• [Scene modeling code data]
= = = = =
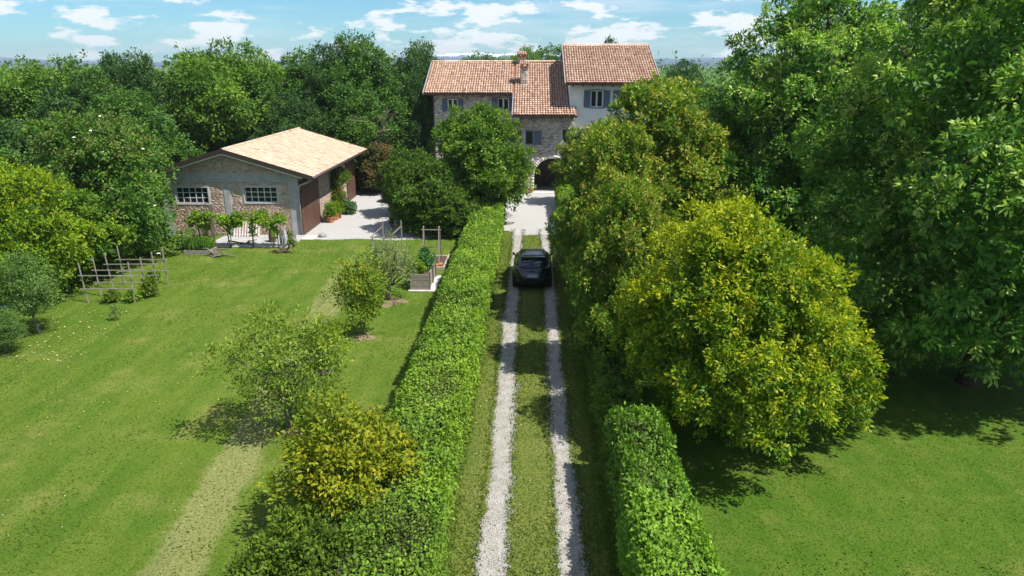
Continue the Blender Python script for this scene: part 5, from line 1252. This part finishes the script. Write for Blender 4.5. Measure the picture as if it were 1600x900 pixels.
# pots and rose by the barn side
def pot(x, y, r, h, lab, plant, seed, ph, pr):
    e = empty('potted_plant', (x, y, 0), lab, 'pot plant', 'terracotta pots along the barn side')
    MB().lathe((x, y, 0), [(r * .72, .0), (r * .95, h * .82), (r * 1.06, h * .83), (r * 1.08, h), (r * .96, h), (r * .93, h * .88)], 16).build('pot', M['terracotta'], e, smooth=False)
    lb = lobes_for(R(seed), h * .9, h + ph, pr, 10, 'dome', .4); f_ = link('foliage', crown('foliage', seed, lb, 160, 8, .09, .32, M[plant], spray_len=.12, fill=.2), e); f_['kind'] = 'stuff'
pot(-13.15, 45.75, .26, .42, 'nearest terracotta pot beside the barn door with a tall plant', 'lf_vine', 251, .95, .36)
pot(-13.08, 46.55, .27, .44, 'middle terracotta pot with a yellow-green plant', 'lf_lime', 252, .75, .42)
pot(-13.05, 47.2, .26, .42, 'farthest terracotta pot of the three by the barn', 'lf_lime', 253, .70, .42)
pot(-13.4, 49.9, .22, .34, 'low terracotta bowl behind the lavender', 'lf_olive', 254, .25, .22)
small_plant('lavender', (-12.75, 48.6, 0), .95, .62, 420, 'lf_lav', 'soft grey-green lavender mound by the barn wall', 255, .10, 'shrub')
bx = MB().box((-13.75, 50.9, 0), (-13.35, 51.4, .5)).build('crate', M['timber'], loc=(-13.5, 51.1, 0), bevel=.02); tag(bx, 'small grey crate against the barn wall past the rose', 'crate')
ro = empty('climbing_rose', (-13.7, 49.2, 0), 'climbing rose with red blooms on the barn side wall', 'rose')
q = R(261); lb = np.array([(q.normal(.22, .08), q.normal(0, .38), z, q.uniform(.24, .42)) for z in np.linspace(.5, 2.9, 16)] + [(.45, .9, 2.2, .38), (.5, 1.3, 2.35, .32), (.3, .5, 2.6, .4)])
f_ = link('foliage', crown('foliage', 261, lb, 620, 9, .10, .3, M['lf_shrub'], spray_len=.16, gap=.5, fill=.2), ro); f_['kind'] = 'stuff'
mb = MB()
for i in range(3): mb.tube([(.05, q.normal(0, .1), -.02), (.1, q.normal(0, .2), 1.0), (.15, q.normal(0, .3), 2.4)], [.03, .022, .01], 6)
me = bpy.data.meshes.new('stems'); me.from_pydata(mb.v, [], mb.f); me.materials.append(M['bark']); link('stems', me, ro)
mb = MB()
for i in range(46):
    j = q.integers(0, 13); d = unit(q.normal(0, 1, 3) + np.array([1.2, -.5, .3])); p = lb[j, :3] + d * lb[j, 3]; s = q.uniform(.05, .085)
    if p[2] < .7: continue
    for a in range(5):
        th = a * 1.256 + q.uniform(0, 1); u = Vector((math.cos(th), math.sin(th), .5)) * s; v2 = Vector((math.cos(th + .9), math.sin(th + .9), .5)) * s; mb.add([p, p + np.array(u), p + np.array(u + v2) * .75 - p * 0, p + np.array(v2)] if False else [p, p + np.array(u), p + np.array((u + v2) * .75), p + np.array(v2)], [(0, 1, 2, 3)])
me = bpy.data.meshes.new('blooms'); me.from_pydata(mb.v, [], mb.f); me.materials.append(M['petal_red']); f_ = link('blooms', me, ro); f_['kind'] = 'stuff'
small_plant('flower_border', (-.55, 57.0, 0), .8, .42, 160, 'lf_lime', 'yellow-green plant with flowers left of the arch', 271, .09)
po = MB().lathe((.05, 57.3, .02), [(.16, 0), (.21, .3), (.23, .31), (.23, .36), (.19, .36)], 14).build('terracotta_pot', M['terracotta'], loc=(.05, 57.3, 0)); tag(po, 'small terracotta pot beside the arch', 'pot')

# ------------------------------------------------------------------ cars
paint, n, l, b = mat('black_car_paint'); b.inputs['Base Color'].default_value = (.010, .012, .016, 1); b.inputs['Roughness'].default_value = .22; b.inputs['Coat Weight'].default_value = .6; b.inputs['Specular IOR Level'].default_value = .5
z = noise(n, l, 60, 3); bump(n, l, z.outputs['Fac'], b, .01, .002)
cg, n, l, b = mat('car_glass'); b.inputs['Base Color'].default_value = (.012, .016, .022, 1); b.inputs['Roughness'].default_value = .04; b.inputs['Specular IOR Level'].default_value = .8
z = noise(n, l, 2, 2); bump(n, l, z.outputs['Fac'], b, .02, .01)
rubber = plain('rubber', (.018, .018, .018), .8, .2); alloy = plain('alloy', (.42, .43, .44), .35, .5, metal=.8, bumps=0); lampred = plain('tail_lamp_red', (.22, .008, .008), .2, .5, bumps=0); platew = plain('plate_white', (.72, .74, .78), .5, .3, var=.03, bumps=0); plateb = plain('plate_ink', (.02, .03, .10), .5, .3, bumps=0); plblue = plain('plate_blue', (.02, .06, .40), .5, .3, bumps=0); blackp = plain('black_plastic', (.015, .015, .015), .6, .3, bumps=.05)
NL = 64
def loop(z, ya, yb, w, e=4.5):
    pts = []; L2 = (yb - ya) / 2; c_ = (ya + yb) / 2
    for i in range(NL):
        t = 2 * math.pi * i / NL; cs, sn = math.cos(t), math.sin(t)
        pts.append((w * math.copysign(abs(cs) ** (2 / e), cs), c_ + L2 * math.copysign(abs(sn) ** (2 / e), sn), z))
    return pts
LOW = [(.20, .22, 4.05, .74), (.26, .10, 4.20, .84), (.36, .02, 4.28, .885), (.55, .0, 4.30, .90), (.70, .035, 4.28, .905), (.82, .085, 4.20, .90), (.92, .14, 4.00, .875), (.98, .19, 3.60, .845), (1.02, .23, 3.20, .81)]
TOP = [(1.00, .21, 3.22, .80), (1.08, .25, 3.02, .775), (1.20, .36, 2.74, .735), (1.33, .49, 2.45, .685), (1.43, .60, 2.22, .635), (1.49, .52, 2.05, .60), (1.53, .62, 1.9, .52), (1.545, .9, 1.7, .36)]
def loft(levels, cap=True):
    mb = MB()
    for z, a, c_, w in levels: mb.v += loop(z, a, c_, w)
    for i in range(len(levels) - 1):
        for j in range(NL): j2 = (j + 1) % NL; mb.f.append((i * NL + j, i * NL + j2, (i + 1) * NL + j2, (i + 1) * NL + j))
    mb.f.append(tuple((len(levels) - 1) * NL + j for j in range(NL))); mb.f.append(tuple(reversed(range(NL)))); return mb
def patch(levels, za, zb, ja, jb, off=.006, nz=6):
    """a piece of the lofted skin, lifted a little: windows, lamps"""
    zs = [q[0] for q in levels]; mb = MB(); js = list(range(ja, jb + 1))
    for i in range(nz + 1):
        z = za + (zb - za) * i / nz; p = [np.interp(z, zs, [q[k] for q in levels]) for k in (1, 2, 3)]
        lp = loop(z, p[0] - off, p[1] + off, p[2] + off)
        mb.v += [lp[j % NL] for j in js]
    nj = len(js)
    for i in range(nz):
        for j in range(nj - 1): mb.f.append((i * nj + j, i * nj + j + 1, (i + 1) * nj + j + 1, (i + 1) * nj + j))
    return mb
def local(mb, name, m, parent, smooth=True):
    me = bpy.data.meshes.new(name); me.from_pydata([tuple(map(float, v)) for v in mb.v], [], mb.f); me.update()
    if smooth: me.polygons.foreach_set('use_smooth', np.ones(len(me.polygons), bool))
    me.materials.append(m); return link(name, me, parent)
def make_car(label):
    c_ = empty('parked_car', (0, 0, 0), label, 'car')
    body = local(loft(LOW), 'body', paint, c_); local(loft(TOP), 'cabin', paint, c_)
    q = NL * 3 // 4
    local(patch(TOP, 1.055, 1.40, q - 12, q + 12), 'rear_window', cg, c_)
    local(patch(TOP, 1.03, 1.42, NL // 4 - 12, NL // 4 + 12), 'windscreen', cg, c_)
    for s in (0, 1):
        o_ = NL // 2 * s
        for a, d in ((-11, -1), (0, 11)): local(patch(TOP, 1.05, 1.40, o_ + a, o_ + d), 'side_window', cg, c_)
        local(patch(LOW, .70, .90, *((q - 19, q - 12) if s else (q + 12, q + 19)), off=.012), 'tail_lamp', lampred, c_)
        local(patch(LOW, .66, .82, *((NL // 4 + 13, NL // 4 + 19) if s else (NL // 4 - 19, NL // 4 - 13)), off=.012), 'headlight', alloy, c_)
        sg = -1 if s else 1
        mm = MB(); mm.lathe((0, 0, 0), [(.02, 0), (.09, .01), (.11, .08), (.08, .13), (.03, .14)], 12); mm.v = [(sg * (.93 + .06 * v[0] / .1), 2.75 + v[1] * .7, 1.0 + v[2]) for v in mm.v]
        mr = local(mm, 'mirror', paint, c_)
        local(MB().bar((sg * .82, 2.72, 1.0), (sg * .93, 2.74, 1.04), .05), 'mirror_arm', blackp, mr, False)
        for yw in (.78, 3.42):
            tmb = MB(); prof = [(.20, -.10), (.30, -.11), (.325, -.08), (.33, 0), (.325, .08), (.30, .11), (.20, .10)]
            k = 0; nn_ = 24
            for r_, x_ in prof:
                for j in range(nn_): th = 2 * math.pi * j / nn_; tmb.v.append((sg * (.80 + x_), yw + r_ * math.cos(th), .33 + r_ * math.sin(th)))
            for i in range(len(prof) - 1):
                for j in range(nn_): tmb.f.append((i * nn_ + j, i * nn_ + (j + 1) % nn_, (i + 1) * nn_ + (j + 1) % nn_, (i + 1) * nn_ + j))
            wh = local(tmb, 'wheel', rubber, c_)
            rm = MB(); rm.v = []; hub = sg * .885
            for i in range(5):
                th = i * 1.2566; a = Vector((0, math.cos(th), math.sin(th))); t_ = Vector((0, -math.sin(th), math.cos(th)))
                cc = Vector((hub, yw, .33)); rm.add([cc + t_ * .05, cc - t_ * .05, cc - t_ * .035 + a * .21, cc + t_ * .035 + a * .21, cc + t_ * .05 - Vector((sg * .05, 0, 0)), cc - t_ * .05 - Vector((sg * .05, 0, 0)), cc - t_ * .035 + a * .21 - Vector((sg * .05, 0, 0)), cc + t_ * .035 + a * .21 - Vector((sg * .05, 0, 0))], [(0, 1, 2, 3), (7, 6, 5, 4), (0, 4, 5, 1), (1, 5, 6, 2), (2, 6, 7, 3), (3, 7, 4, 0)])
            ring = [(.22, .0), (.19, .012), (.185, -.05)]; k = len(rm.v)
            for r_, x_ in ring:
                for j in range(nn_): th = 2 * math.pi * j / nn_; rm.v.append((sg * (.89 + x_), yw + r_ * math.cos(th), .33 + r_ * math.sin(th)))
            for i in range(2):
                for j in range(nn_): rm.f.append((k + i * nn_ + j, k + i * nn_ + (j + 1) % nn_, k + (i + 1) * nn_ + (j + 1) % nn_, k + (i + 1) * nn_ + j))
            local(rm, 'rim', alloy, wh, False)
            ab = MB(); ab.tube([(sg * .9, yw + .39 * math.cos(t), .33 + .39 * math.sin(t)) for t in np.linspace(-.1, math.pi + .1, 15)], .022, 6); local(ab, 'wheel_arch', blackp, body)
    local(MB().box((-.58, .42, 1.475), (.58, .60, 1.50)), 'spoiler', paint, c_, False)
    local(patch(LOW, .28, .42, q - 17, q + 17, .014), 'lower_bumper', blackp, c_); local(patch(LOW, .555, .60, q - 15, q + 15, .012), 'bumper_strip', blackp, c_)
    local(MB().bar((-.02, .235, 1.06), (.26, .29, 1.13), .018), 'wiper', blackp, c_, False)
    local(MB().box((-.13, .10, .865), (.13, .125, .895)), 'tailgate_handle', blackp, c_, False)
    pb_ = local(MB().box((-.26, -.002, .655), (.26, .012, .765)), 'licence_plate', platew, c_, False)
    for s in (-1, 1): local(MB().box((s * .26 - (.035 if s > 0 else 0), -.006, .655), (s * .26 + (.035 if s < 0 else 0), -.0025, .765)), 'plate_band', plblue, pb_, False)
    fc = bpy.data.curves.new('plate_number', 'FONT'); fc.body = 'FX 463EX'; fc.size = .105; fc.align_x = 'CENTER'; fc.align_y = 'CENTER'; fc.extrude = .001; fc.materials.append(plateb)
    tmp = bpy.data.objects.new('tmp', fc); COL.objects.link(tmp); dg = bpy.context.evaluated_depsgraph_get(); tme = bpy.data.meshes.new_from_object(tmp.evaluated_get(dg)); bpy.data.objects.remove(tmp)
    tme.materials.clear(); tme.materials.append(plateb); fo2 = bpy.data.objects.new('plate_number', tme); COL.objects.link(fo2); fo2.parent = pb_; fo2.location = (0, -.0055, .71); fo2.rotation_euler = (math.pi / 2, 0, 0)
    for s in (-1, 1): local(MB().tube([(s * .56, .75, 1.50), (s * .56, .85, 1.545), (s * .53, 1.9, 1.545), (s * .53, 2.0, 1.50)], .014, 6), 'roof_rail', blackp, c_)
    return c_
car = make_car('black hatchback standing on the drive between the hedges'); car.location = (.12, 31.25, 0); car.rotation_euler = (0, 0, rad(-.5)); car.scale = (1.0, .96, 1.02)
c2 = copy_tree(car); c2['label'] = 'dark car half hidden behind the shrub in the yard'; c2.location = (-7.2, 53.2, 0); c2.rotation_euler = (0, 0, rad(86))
= = = = =
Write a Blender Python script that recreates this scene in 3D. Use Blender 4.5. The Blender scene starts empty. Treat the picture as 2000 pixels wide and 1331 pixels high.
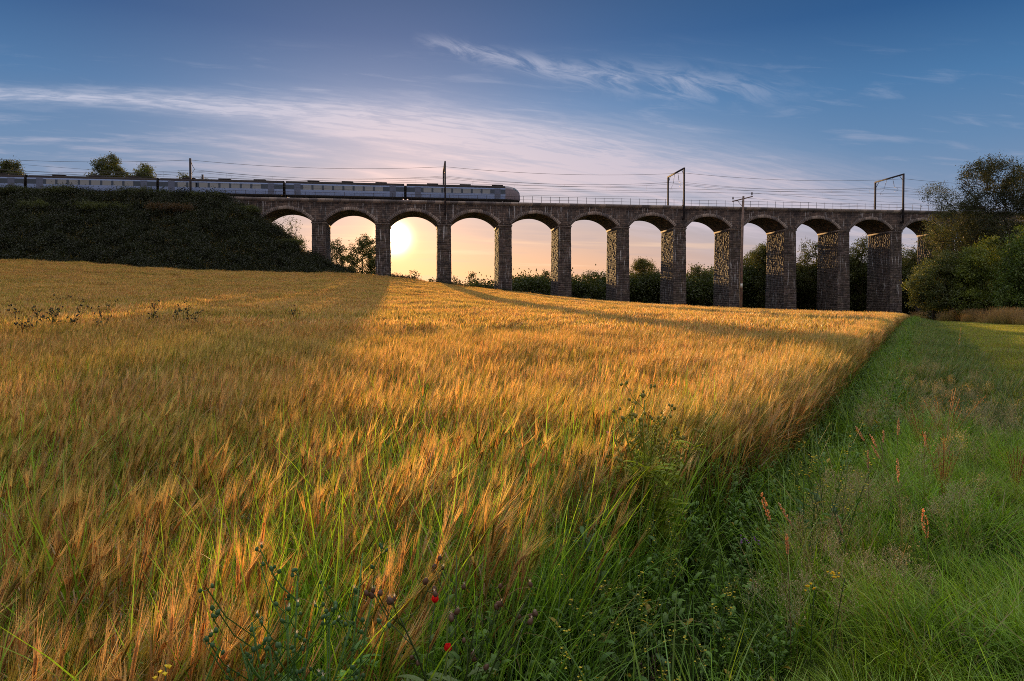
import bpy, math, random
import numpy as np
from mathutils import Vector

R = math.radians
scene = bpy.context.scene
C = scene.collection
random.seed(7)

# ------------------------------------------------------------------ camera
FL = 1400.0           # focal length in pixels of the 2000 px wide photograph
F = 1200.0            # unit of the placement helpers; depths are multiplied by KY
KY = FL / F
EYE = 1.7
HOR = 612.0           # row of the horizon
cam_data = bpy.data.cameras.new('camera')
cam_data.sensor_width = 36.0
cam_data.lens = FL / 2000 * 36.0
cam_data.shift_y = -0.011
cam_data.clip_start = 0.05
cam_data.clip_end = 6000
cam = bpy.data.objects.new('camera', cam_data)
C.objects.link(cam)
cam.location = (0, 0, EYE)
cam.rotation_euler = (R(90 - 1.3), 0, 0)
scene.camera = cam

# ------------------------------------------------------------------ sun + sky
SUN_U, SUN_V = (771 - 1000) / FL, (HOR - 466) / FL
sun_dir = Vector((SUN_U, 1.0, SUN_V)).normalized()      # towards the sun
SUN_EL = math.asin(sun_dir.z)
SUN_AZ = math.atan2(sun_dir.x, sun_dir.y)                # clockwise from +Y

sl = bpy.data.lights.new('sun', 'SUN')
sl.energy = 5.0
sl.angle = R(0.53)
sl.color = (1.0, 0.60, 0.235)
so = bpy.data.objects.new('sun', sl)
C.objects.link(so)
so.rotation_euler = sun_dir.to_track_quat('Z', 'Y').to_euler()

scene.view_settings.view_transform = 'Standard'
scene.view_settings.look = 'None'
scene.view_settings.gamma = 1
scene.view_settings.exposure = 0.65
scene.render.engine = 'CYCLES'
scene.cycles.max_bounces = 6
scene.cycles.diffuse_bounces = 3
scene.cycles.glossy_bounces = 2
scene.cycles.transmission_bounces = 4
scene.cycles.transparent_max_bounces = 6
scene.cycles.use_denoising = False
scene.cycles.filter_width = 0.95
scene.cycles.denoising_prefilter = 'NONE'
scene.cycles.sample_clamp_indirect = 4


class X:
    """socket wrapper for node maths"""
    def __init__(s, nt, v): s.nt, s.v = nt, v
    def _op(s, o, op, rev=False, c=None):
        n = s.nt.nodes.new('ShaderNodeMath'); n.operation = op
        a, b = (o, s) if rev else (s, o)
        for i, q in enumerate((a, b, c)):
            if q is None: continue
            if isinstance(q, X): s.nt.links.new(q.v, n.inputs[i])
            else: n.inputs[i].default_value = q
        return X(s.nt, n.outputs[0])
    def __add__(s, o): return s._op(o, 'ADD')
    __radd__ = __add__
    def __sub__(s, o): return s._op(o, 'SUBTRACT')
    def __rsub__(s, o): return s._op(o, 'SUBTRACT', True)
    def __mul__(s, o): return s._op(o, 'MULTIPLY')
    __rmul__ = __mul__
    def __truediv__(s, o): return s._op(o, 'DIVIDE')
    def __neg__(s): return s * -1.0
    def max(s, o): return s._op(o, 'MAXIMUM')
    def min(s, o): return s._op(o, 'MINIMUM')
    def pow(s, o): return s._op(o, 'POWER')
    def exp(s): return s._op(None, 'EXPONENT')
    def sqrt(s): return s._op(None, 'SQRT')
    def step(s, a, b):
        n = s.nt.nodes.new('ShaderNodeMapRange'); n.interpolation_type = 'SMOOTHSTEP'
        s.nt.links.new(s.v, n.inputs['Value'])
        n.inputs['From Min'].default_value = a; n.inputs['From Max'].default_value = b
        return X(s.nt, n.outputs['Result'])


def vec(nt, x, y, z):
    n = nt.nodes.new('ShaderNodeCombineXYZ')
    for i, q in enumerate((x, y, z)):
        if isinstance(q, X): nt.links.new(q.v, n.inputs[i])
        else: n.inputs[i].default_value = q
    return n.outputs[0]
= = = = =
Retype the section that opens with the line holding "Write a Blender" and closes with the line holding "random.seed(7)", exactly as it reads, without any pictures.

Write a Blender Python script that recreates this scene in 3D. Use Blender 4.5. The Blender scene starts empty. Treat the picture as 2000 pixels wide and 1331 pixels high.
import bpy, math, random
import numpy as np
from mathutils import Vector

R = math.radians
scene = bpy.context.scene
C = scene.collection
random.seed(7)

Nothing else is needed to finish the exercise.